◆ **Aim**: Set the lines down again exactly, first line through the line that contains "sc.camera = cam", with no pictures.

◆ **Data section**:

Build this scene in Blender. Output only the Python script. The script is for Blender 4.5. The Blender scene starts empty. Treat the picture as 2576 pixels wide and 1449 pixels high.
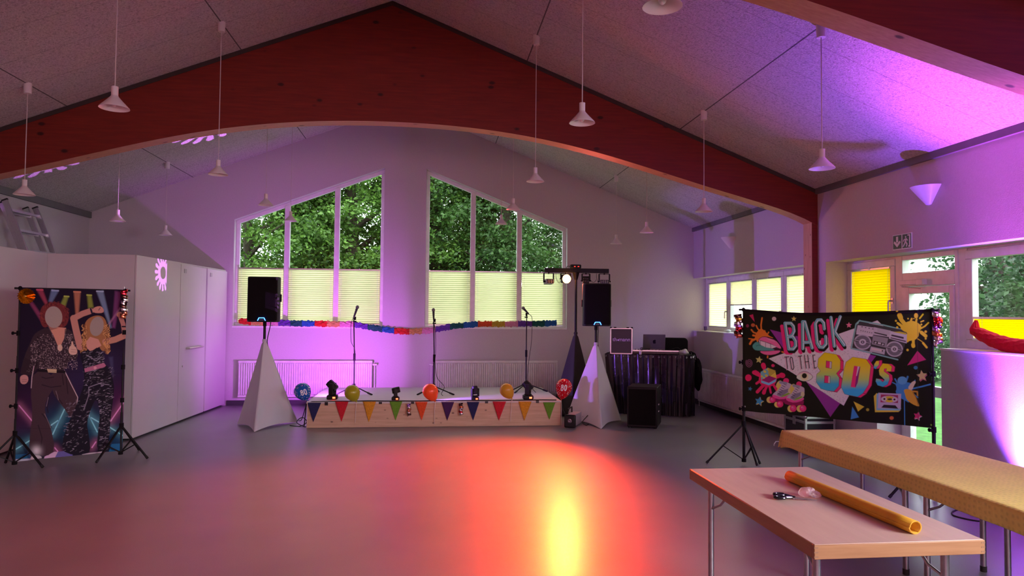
import bpy, math, random
import numpy as np
from mathutils import Vector, Matrix

sc = bpy.context.scene
COL = sc.collection
random.seed(7)
RNG = np.random.default_rng(7)
PI = math.pi
U = 1.13            # metres per drawing unit (the hall was measured in units of the camera height)

# ------------------------------------------------------------------ camera
F = 1750.6          # focal length for a 2576 x 1449 picture
W, H = 2576, 1449
YAW, PIT, ROL = 0.114826, 0.0345557, -0.008889
HC = 1.62
_f = np.array([math.sin(YAW)*math.cos(PIT), math.cos(YAW)*math.cos(PIT), math.sin(PIT)])
_r = np.array([math.cos(YAW), -math.sin(YAW), 0.0])
_u = np.cross(_r, _f)
CR = np.array([_r*math.cos(ROL)-_u*math.sin(ROL), _u*math.cos(ROL)+_r*math.sin(ROL), _f])
CC = np.array([0, 0, HC])
cd = bpy.data.cameras.new('camera'); cam = bpy.data.objects.new('camera', cd); COL.objects.link(cam)
cd.sensor_fit = 'HORIZONTAL'; cd.sensor_width = 36; cd.lens = F/W*36
cd.clip_end = 200
M = Matrix(((CR[0][0], CR[1][0], -CR[2][0], 0), (CR[0][1], CR[1][1], -CR[2][1], 0), (CR[0][2], CR[1][2], -CR[2][2], HC*U), (0, 0, 0, 1)))
cam.matrix_world = M
sc.camera = cam

def ray(x, y):
    return ((x-W/2)/F)*CR[0]-((y-H/2)/F)*CR[1]+CR[2]
def on(x, y, axis, v):
    """the point of the hall seen at picture position x, y on the plane axis = v (drawing units)"""
    d = ray(x, y); t = (v-CC[axis])/d[axis]; return CC+t*d
def onp(x, y, n, p0):
    n = np.array(n, float); d = ray(x, y); t = n@(np.array(p0)-CC)/(n@d); return CC+t*d

# ------------------------------------------------------------------ view, world
sc.view_settings.view_transform = 'Standard'
sc.view_settings.look = 'None'
sc.view_settings.exposure = .88
sc.view_settings.gamma = 1.0
sc.view_settings.use_curve_mapping = False
try:
    sc.cycles.use_denoising = True
    sc.cycles.max_bounces = 10
    sc.cycles.diffuse_bounces = 5
    sc.cycles.transparent_max_bounces = 16
    sc.cycles.sample_clamp_indirect = 6.0
    sc.cycles.caustics_reflective = False
    sc.cycles.caustics_refractive = False
except Exception:
    pass
wd = bpy.data.worlds.new('evening_sky'); sc.world = wd; wd.use_nodes = True
nt = wd.node_tree; nt.nodes.clear()
wo = nt.nodes.new('ShaderNodeOutputWorld'); bg = nt.nodes.new('ShaderNodeBackground')
tc = nt.nodes.new('ShaderNodeTexCoord'); nz = nt.nodes.new('ShaderNodeTexNoise'); rp = nt.nodes.new('ShaderNodeValToRGB')
nz.inputs['Scale'].default_value = 2.2; nz.inputs['Detail'].default_value = 5
rp.color_ramp.elements[0].position = .35; rp.color_ramp.elements[0].color = (.86, .95, 1.0, 1)
rp.color_ramp.elements[1].position = .62; rp.color_ramp.elements[1].color = (1, 1, 1, 1)
nt.links.new(tc.outputs['Generated'], nz.inputs['Vector']); nt.links.new(nz.outputs['Fac'], rp.inputs['Fac'])
nt.links.new(rp.outputs['Color'], bg.inputs['Color']); bg.inputs['Strength'].default_value = 3.6
nt.links.new(bg.outputs[0], wo.inputs['Surface'])

# ------------------------------------------------------------------ lights of the place and two added fills
def aim(o, a, b):
    o.location = Vector(a)*U
    o.rotation_euler = (Vector(b)-Vector(a)).to_track_quat('-Z', 'Y').to_euler()
def area(name, a, b, sx, sy, power, color):
    l = bpy.data.lights.new(name, 'AREA'); l.shape = 'RECTANGLE'; l.size = sx*U; l.size_y = sy*U; l.energy = power; l.color = color
    o = bpy.data.objects.new(name, l); COL.objects.link(o); aim(o, a, b); return o
def spot(name, a, b, angle, power, color, blend=.3, r=.04):
    l = bpy.data.lights.new(name, 'SPOT'); l.spot_size = math.radians(angle); l.spot_blend = blend; l.energy = power; l.color = color; l.shadow_soft_size = r
    o = bpy.data.objects.new(name, l); COL.objects.link(o); aim(o, a, b); return o
# added fills, no windows built there: pink behind the camera, neutral by the right wall
fw = area('front_fill', (-.4, -2.9, 1.9), (-.4, 6, .2), 7, 1.6, 54, (1.0, .48, .62)); fw.data.spread = math.radians(95)
sw = area('side_fill', (4.70, 1.2, 1.78), (2.3, 3.9, .6), 3.4, .95, 66, (.96, .91, .97)); sw.data.spread = math.radians(78)
# red lamp on the lighting bar
RED = (2.105, 10.82, 2.16)
spot('red_bar_lamp', RED, (-.8, 5.0, .0), 64, 4900, (1, .058, .010), 1.0, .07)
# moving heads on the stage and the LED can on the floor by the right wall
spot('red_bar_lamp_spill', RED, (0, 4.0, 1.2), 165, 130, (1, .09, .09), .8, .07)
spot('violet_head_wall', (-1.40, 10.35, .56), (-1.95, 12.3, 1.0), 140, 215, (.62, .10, .92), 1.0, .05)
spot('violet_head_side', (-.36, 9.95, .53), (4.0, 10.25, 1.15), 62, 210, (.38, .14, 1.0), .35, .04)
spot('floor_can_violet', (4.585, 5.17, .115), (4.64, 4.92, 2.6), 84, 620, (.26, .07, 1.0), 1.0, .05)
spot('floor_can_magenta', (4.585, 5.17, .115), (4.69, 4.84, 2.6), 54, 1000, (.85, .10, .95), 1.0, .05)
def gobo(name, a, b, half, power, color, petals=16):
    o = spot(name, a, b, half*2.6, power, color, .02, .002)
    l = o.data; l.use_nodes = True; t = l.node_tree; em = [n for n in t.nodes if n.type == 'EMISSION'][0]
    def mth(op, x, y=None):
        n = t.nodes.new('ShaderNodeMath'); n.operation = op
        for i, v in enumerate((x, y)):
            if v is None: continue
            if isinstance(v, (int, float)): n.inputs[i].default_value = v
            else: t.links.new(v, n.inputs[i])
        return n.outputs[0]
    c = t.nodes.new('ShaderNodeTexCoord'); s = t.nodes.new('ShaderNodeSeparateXYZ'); t.links.new(c.outputs['Normal'], s.inputs[0])
    k = math.tan(math.radians(half))
    z = mth('ABSOLUTE', s.outputs[2])
    u = mth('DIVIDE', mth('DIVIDE', s.outputs[0], z), k); v = mth('DIVIDE', mth('DIVIDE', s.outputs[1], z), k)
    r = mth('SQRT', mth('ADD', mth('MULTIPLY', u, u), mth('MULTIPLY', v, v)))
    th = mth('ARCTAN2', v, u)
    pet = mth('ADD', mth('MULTIPLY', mth('COSINE', mth('MULTIPLY', th, petals)), .5), .5)
    rim = mth('LESS_THAN', r, mth('ADD', mth('MULTIPLY', pet, .16), .86))
    inner = mth('GREATER_THAN', r, .34)
    slit = mth('GREATER_THAN', mth('ADD', pet, mth('MULTIPLY', mth('LESS_THAN', r, .62), 1)), .35)
    t.links.new(mth('MULTIPLY', mth('MULTIPLY', mth('MULTIPLY', rim, inner), slit), 1.0), em.inputs['Strength'])
    return o
gobo('gobo_head_cupboard', (1.36, 9.86, .80), (-3.57, 9.80, 2.10), 2.7, 1500, (.72, .22, 1.0))
gobo('gobo_head_ceiling', (.62, 9.90, .80), (-3.15, 10.3, 4.2), 5.5, 1500, (.72, .22, 1.0))
gobo('gobo_head_ceiling_far', (.62, 9.90, .80), (-4.95, 9.62, 3.5), 3.6, 1300, (.72, .22, 1.0))

# ------------------------------------------------------------------ materials
MATS = {}
def mat(name, col, rough=.5, metal=0.0, spec=.5, noise=None, bump=None, emit=None, coat=0, sheen=0, trans=0, transcol=None, coords='Object'):
    if name in MATS: return MATS[name]
    m = bpy.data.materials.new(name); m.use_nodes = True; t = m.node_tree; N = t.nodes; L = t.links
    b = N['Principled BSDF']; out = N['Material Output']
    b.inputs['Base Color'].default_value = (*col, 1); b.inputs['Roughness'].default_value = rough
    b.inputs['Metallic'].default_value = metal; b.inputs['Specular IOR Level'].default_value = spec
    if coat: b.inputs['Coat Weight'].default_value = coat; b.inputs['Coat Roughness'].default_value = .12
    if sheen: b.inputs['Sheen Weight'].default_value = sheen
    if noise is None: noise = (9, .07)
    tcn = N.new('ShaderNodeTexCoord')
    n = N.new('ShaderNodeTexNoise'); n.inputs['Scale'].default_value = noise[0]; n.inputs['Detail'].default_value = 4
    L.new(tcn.outputs[coords], n.inputs['Vector'])
    r = N.new('ShaderNodeValToRGB')
    a = noise[1]
    r.color_ramp.elements[0].position = .3; r.color_ramp.elements[1].position = .7
    r.color_ramp.elements[0].color = (*[c*(1-a) for c in col], 1); r.color_ramp.elements[1].color = (*[min(1, c*(1+a)) for c in col], 1)
    L.new(n.outputs['Fac'], r.inputs['Fac']); L.new(r.outputs['Color'], b.inputs['Base Color'])
    if bump:
        n2 = N.new('ShaderNodeTexNoise'); n2.inputs['Scale'].default_value = bump[0]; n2.inputs['Detail'].default_value = 5
        L.new(tcn.outputs[coords], n2.inputs['Vector'])
        bp = N.new('ShaderNodeBump'); bp.inputs['Strength'].default_value = bump[1]; bp.inputs['Distance'].default_value = .02
        L.new(n2.outputs['Fac'], bp.inputs['Height']); L.new(bp.outputs['Normal'], b.inputs['Normal'])
    if emit: b.inputs['Emission Color'].default_value = (*emit[0], 1); b.inputs['Emission Strength'].default_value = emit[1]
    if trans:
        tr = N.new('ShaderNodeBsdfTranslucent'); tr.inputs['Color'].default_value = (*(transcol or col), 1)
        mx = N.new('ShaderNodeMixShader'); mx.inputs[0].default_value = trans
        L.new(b.outputs[0], mx.inputs[1]); L.new(tr.outputs[0], mx.inputs[2]); L.new(mx.outputs[0], out.inputs['Surface'])
    MATS[name] = m; return m

def nodes_of(m): return m.node_tree.nodes, m.node_tree.links
def math_node(t, op, x, y=None, z=None):
    n = t.nodes.new('ShaderNodeMath'); n.operation = op
    for i, v in enumerate((x, y, z)):
        if v is None: continue
        if isinstance(v, (int, float)): n.inputs[i].default_value = v
        else: t.links.new(v, n.inputs[i])
    return n.outputs[0]

def wood(name, c0, c1, axis='X', rough=.45, ring=3.0, stretch=14, coat=0, knots=0, plank=None):
    """grain running along axis, optional knots and plank joints"""
    if name in MATS: return MATS[name]
    m = bpy.data.materials.new(name); m.use_nodes = True; t = m.node_tree; N, L = t.nodes, t.links
    b = N['Principled BSDF']; b.inputs['Roughness'].default_value = rough
    if coat: b.inputs['Coat Weight'].default_value = coat; b.inputs['Coat Roughness'].default_value = .15
    tcn = N.new('ShaderNodeTexCoord'); mp = N.new('ShaderNodeMapping')
    s = [stretch]*3; s['XYZ'.index(axis)] = 1.0
    mp.inputs['Scale'].default_value = s
    L.new(tcn.outputs['Object'], mp.inputs['Vector'])
    n = N.new('ShaderNodeTexNoise'); n.inputs['Scale'].default_value = ring; n.inputs['Detail'].default_value = 6; n.inputs['Roughness'].default_value = .6
    L.new(mp.outputs[0], n.inputs['Vector'])
    r = N.new('ShaderNodeValToRGB'); r.color_ramp.elements[0].position = .3; r.color_ramp.elements[1].position = .72
    r.color_ramp.elements[0].color = (*c0, 1); r.color_ramp.elements[1].color = (*c1, 1)
    L.new(n.outputs['Fac'], r.inputs['Fac']); col = r.outputs['Color']
    if knots:
        v = N.new('ShaderNodeTexVoronoi'); v.inputs['Scale'].default_value = knots
        mp2 = N.new('ShaderNodeMapping'); s2 = [1.0]*3; s2['XYZ'.index(axis)] = .55; mp2.inputs['Scale'].default_value = s2
        L.new(tcn.outputs['Object'], mp2.inputs['Vector']); L.new(mp2.outputs[0], v.inputs['Vector'])
        kr = N.new('ShaderNodeValToRGB'); kr.color_ramp.elements[0].position = .07; kr.color_ramp.elements[1].position = .13
        kr.color_ramp.elements[0].color = (1, 1, 1, 1); kr.color_ramp.elements[1].color = (0, 0, 0, 1)
        L.new(v.outputs['Distance'], kr.inputs['Fac'])
        mx = N.new('ShaderNodeMixRGB'); L.new(kr.outputs['Color'], mx.inputs['Fac']); L.new(col, mx.inputs['Color1'])
        mx.inputs['Color2'].default_value = (*[c*.28 for c in c0], 1); col = mx.outputs[0]
    if plank:
        ax, per, off = plank
        sp = N.new('ShaderNodeSeparateXYZ'); L.new(tcn.outputs['Object'], sp.inputs[0])
        fr = math_node(t, 'FRACT', math_node(t, 'DIVIDE', math_node(t, 'SUBTRACT', sp.outputs['XYZ'.index(ax)], off), per))
        ln = math_node(t, 'LESS_THAN', fr, .03)
        mx = N.new('ShaderNodeMixRGB'); L.new(math_node(t, 'MULTIPLY', ln, .35), mx.inputs['Fac']); L.new(col, mx.inputs['Color1'])
        mx.inputs['Color2'].default_value = (*[c*.35 for c in c0], 1); col = mx.outputs[0]
    L.new(col, b.inputs['Base Color'])
    MATS[name] = m; return m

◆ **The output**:
Build this scene in Blender. Output only the Python script. The script is for Blender 4.5. The Blender scene starts empty. Treat the picture as 2576 pixels wide and 1449 pixels high.
import bpy, math, random
import numpy as np
from mathutils import Vector, Matrix

sc = bpy.context.scene
COL = sc.collection
random.seed(7)
RNG = np.random.default_rng(7)
PI = math.pi
U = 1.13            # metres per drawing unit (the hall was measured in units of the camera height)

# ------------------------------------------------------------------ camera
F = 1750.6          # focal length for a 2576 x 1449 picture
W, H = 2576, 1449
YAW, PIT, ROL = 0.114826, 0.0345557, -0.008889
HC = 1.62
_f = np.array([math.sin(YAW)*math.cos(PIT), math.cos(YAW)*math.cos(PIT), math.sin(PIT)])
_r = np.array([math.cos(YAW), -math.sin(YAW), 0.0])
_u = np.cross(_r, _f)
CR = np.array([_r*math.cos(ROL)-_u*math.sin(ROL), _u*math.cos(ROL)+_r*math.sin(ROL), _f])
CC = np.array([0, 0, HC])
cd = bpy.data.cameras.new('camera'); cam = bpy.data.objects.new('camera', cd); COL.objects.link(cam)
cd.sensor_fit = 'HORIZONTAL'; cd.sensor_width = 36; cd.lens = F/W*36
cd.clip_end = 200
M = Matrix(((CR[0][0], CR[1][0], -CR[2][0], 0), (CR[0][1], CR[1][1], -CR[2][1], 0), (CR[0][2], CR[1][2], -CR[2][2], HC*U), (0, 0, 0, 1)))
cam.matrix_world = M
sc.camera = cam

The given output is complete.